Myujth

Input: A number, max (a large number)
Output: All the primes from 1 to max
Output is in the form of a list and will be [2,3,5,7,11,13,.......]
The code attempts to perform this task in an efficient way (least time complexity).

from math import sqrt 
max = (10**6)*3
print("nThis code prints all primes till: " , max , "n")
list_primes=[2]

def am_i_prime(num):
 """
 Input/Parameter the function takes: An integer number
 Output: returns True, if the number is prime and False if not
 """ 
 decision=True
 i=0
 while(list_primes[i] <= sqrt(num)): #Till sqrt(n) to save comparisons
 if(num%list_primes[i]==0):
 decision=False
 break
 #break is inserted so that we get out of comparisons faster
 #Eg. for 1568, we should break from the loop as soon as we know that 1568%2==0
 i+=1
 return decision


for i in range(3,max,2): #starts from 3 as our list contains 2 from the beginning
 if am_i_prime(i)==True:
 list_primes.append(i) #if a number is found to be prime, we append it to our list of primes

print(list_primes)

How can I make this faster? Where can I improve?
What is the time complexity of this code? Which steps are inefficient?
In what ways is the Sieve of Eratosthenes more efficient than this?

Working for the first few iterations:-

1. We have a list_primes which contains prime numbers. It initially contains only 2.


2. We go to the next number, 3. Is 3 divisible by any of the numbers in list_primes? No! We append 3 to list_primes. Right now, list_primes=[2,3]


3. We go to the next number 4. Is 4 divisible by any of the numbers in list_primes? Yes (4 is divisible by 2). So, we don't do anything. Right now list_primes=[2,3]


4. We go to the next number, 5. Is 5 divisible by any of the numbers in list_primes?
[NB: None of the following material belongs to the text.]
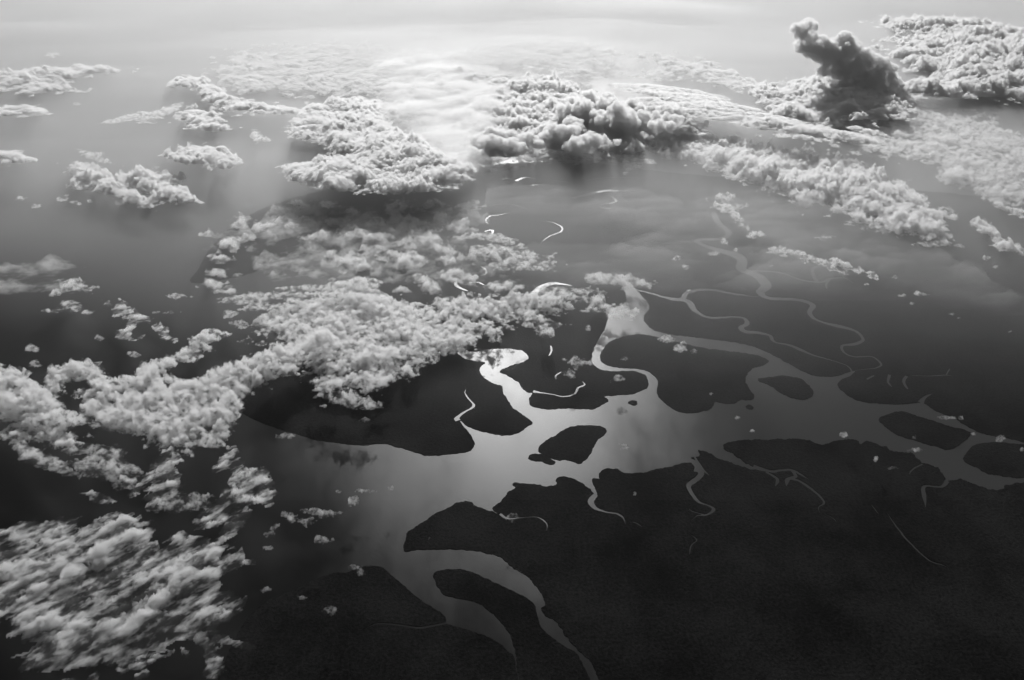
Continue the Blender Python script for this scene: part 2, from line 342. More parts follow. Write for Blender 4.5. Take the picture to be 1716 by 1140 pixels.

No! We append 5 to list_primes. Right now, list_primes=[2,3,5]


5. We go to the next number, 6. Is 6 divisible by any of the numbers in list_primes? Yes (6 is divisible by 2 and also divisible by 3). So, we don't do anything. Right now list_primes=[2,3,5]


6. And so on...

Interestingly, it takes a rather deep mathematical theorem to prove that your algorithm is correct at all. The theorem is: "For every n ≥ 2, there is a prime number between n and n^2". I know it has been proven, and much stricter bounds are proven, but I must admit I wouldn't know how to prove it myself. And if this theorem is not correct, then the loop in am_i_prime can go past the bounds of the array.

The number of primes ≤ k is O (k / log k) - this is again a very deep mathematical theorem. Again, beyond me to prove.

But anyway, there are about n / log n primes up to n, and for these primes the loop will iterate through all primes up to n^(1/2), and there are O (n^(1/2) / log n) of them.

So for the primes alone, the runtime is therefore O (n^1.5 / log^2 n), so that is a lower bound. With some effort it should be possible to prove that for all numbers, the runtime is asymptotically the same.

O (n^1.5 / log n) is obviously an upper bound, but experimentally the number of divisions to find all primes ≤ n seems to be ≤ 2 n^1.5 / log^2 n, where log is the natural logarithm.

O(N**2)

Approximately speaking, the first call to am_I_prime does 1 comparison, the second does 2, ..., so the total count is 1 + 2 + ... + N, which is (N * (N-1)) / 2, which has order N-squared.